Eles se uniram e, em 1984, os astrônomos e cosmólogos George Blumenthal, Sandra Faber e Martin Rees juntaram-se ao físico de partículas Joel Primack, e publicaram, na revista Nature, um artigo, que se tornaria muito influente, com o título "Formation of galaxies and large scale structure with cold dark matter". Lançaram a ideia da matéria escura não bariônica "fria", isto é, criada em repouso, ou com dispersão de velocidades muito baixa. O principal candidato tornou-se o áxion mencionado acima. A restrição cosmológica de que a densidade de áxions seja menor que a densidade crítica do modelo padrão impôs um limite inferior para a sua massa. Ela deve ser maior do que 10 µeV/c2. Para se ter uma ideia deste número, estimativas recentes para a massa de repouso das três espécies de neutrinos existentes resultam em cerca de 1 eV/c2.

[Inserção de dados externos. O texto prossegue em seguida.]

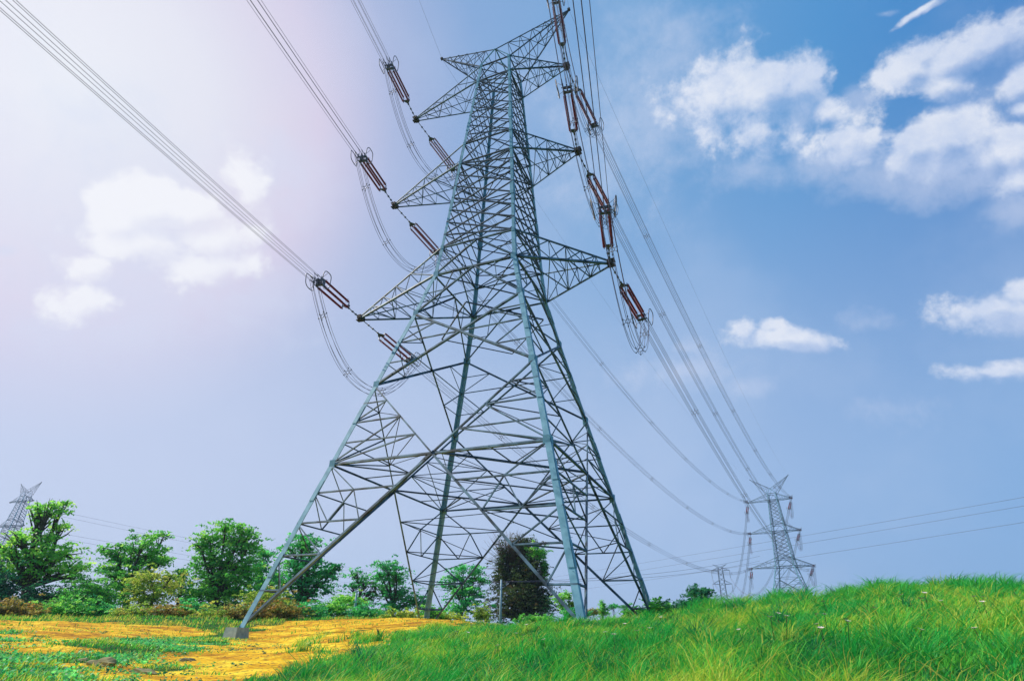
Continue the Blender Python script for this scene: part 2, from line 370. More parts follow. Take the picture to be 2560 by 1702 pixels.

4. Neutrinos: por que não eles?

Mas afinal de contas, por que não seriam os neutrinos a matéria não bariônica tão desejada? Afinal de contas o neutrino é não bariônico, e existe -- portanto não é "escuro" --, o que certamente é uma grande vantagem.

Há algumas razões para o neutrino ser descartado. Apresento aqui a justificativa dada por Blumenthal, Faber, Rees e Primack, que se tornou clássica. Os neutrinos constituem matéria não bariônica "quente", pois quando sâo criados, no universo primitivo, eles são relativísticos. A diferença básica da opção por matéria "fria" ou "quente" está nas conseqüências sobre a formação das estruturas gravitacionais ligadas, a saber, as galáxias e estruturas hierárquicas, superiores ou inferiores. Aglomerados de galáxias exemplificam as primeiras e aglomerados estelares, as segundas.

Num universo dominado por neutrinos, eles só se tornam "frios" o suficiente, para não "alisar" o espectro de flutuações de densidades, quando as flutuações possuem a massa de super-aglomerados de galáxias -- aglomerados de aglomerados --, ou seja, 1015 massas solares. Assim, estas serão as primeiras estruturas a se formar; as galáxias aparecerão depois, num processo de fragmentação hierárquica. As flutuações menores não colapsam por causa da dominação pelos neutrinos, os quais, na época da existência destas flutuações, possuem velocidades relativísticas.

Já com a matéria "fria", as primeiras flutuações a colapsarem possuem massas menores do que as das galáxias. Este cenário é o preferido pelos astrônomos. Esta preferência iniciou-se com a argumentação, coerente em muitos aspectos, apresentada por Blumenthal, Faber, Rees e Primack, em seu artigo de 1984.

Uma observação final: a matéria escura "quente" forma as estruturas gravitacionais de cima para baixo. A "fria", de baixo para cima.

5. Balanço de matéria-energia do universo segundo o modelo padrão

O modelo atual do universo é espacialmente plano. O espaço-tempo é curvo, já que o modelo atual possui expansão acelerada, neste instante cósmico. A propósito, e como comparação, é bom lembrar que o espaço-tempo da Teoria da Relatividade Especial, o espaço-tempo de Minkowski, é plano, também chamado de euclidiano.